The only actual tech conferences I've been to have been unconferences, which of course are totally different. But I do think that keeping everyone on the panel to the same time limit wouldn't hurt anyone.
no subject
Date: 4 Apr 2014 12:14 am (UTC)The other benefit of the shortened span is that it ends up being less a sense of 'lectures' -- where I talk at you for almost an hour -- and more a sense of discussions. Even when the panels were across some pretty varied topics, there was always something that tied them together, like a kind of intellectual cross-pollination.
That said, respect is absolutely the order of the day, and possibly the one key element upon which the success of anything else depends, in this kind of setup.
no subject
Date: 4 Apr 2014 12:17 am (UTC)And yeah, conferences are explicitly conceived of as a fairly safe space to try out new work, work in progress, and to get friendly feedback on it from interested peers--the peer review process is notoriously mean, partly because expectations are higher. So the discussion atmosphere is definitely viewed as a feature of the whole experience.
no subject
Date: 4 Apr 2014 12:24 am (UTC)Then again, if you've been in academia longer than any of the panelists (or me) have been alive, maybe that alone makes you giant-stature? ...heh.

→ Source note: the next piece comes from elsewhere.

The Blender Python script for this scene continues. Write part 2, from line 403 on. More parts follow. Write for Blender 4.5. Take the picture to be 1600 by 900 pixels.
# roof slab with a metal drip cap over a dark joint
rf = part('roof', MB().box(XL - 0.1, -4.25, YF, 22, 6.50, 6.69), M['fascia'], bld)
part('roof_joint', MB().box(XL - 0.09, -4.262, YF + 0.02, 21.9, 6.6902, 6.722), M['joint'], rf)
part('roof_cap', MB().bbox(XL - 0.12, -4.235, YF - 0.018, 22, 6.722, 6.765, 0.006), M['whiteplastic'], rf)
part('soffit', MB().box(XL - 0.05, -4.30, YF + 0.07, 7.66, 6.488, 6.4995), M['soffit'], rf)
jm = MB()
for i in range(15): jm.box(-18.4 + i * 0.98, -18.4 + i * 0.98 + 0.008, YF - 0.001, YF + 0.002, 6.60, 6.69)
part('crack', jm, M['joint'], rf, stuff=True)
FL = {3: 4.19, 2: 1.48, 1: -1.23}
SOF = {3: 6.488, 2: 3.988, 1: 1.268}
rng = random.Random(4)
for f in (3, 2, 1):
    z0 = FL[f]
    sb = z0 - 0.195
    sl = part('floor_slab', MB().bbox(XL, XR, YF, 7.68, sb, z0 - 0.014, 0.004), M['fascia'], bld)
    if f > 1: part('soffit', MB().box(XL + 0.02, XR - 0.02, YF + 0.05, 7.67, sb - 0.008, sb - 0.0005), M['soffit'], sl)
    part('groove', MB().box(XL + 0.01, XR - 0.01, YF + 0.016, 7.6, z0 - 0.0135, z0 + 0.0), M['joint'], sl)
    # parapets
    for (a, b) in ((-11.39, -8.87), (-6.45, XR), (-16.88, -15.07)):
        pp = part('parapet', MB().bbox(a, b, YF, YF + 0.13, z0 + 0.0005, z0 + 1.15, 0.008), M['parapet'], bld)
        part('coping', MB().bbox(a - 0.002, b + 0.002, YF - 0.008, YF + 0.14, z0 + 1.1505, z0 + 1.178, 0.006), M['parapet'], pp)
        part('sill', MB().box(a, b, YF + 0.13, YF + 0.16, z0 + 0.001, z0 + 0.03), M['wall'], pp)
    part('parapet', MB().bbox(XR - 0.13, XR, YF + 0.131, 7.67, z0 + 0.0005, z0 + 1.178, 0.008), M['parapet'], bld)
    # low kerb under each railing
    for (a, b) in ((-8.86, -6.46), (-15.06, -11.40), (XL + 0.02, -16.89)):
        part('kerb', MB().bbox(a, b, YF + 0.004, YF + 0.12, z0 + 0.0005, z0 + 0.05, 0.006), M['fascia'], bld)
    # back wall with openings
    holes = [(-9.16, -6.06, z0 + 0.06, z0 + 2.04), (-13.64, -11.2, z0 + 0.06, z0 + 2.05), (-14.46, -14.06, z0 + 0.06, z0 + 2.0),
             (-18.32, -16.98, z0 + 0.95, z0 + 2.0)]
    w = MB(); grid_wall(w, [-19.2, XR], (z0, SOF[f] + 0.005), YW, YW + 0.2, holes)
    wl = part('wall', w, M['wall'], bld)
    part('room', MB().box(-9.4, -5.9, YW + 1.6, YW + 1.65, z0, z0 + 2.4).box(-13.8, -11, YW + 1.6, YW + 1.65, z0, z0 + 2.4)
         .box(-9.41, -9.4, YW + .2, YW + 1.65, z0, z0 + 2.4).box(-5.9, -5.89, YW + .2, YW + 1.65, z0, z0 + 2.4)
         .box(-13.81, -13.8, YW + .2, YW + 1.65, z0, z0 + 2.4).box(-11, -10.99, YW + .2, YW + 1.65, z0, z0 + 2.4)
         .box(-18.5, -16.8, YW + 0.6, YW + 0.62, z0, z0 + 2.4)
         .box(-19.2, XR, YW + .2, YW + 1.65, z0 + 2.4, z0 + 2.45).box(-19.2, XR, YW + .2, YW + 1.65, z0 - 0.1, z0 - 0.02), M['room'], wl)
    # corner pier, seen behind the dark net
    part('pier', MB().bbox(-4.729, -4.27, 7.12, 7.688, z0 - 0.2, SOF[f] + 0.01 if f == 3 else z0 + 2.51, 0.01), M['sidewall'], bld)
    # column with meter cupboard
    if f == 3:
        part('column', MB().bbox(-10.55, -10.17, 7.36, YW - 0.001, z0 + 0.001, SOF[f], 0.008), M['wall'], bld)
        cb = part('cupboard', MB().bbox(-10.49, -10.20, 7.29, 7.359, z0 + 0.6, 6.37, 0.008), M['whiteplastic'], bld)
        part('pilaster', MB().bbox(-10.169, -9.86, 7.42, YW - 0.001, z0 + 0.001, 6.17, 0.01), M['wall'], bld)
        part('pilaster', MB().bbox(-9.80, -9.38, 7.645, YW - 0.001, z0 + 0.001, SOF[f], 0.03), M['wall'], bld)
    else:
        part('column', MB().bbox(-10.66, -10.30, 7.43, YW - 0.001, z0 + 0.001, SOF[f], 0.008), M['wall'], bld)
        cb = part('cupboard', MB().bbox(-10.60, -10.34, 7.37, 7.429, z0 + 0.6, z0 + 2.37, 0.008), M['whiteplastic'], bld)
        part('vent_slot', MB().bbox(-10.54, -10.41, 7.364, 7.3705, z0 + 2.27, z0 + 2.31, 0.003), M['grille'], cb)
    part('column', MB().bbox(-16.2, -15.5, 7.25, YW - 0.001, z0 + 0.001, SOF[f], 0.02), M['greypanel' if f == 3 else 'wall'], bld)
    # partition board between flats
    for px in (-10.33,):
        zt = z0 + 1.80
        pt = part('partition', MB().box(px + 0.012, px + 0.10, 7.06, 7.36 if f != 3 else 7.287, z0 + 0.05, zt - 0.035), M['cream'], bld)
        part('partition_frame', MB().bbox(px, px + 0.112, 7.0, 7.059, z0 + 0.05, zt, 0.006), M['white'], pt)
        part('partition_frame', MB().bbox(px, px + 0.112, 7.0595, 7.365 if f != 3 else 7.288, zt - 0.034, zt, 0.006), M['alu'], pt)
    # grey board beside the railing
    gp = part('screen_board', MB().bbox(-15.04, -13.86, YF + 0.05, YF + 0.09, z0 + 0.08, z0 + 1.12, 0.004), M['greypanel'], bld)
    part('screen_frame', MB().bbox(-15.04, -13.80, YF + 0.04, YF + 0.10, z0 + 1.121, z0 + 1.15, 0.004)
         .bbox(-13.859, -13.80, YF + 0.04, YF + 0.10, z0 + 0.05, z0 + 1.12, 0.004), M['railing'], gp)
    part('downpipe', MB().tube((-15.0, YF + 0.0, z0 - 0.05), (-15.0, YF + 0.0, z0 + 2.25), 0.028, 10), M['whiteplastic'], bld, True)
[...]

ETA after dinner: amusing (to me) there were a few times I'd be talking about a panel I planned to attend, and whomever would ask who was on it. Inevitably when I'd say, there was a, well, polite kind of neutral "oh, that person, yeah..." that would trail off. Clearly not impressed but too diplomatic to say it out loud. Wow, it sounded just like the way we devs will talk at work about a senior dev's code. "Oh, him, yeah..." >.<
no subject
Date: 4 Apr 2014 12:43 am (UTC)I know some other fields consider the discussant position to be what you /use/ the big names for, because they have tenure and don't have to be scrambling to get research out there any more. In tech, I think you're right that either a big name or a newbie could be useful for that position, as long as the moderator knows that they're doing, but it might be nice to pilot this with the big names all as discussants--kind of like having a big name write the introduction to your book. Definitely pass the papers around to other panelists beforehand, not just the mod. Then people might have a chance of making connections between each other, even if they are on one of the "misc thrown together" panels.
no subject
Date: 4 Apr 2014 02:07 am (UTC)SUPER DELAYED but saying YAY
Date: 2 Jul 2014 10:07 pm (UTC)Thank you for writing this! I like it! I think this will be a useful thing to pass around, especially to younger conferences like !!Con, and to more experimental & inclusionist conferences like Open Source Bridge.
Re: SUPER DELAYED but saying YAY
Date: 13 Jan 2015 06:40 pm (UTC)Thank you again for writing it!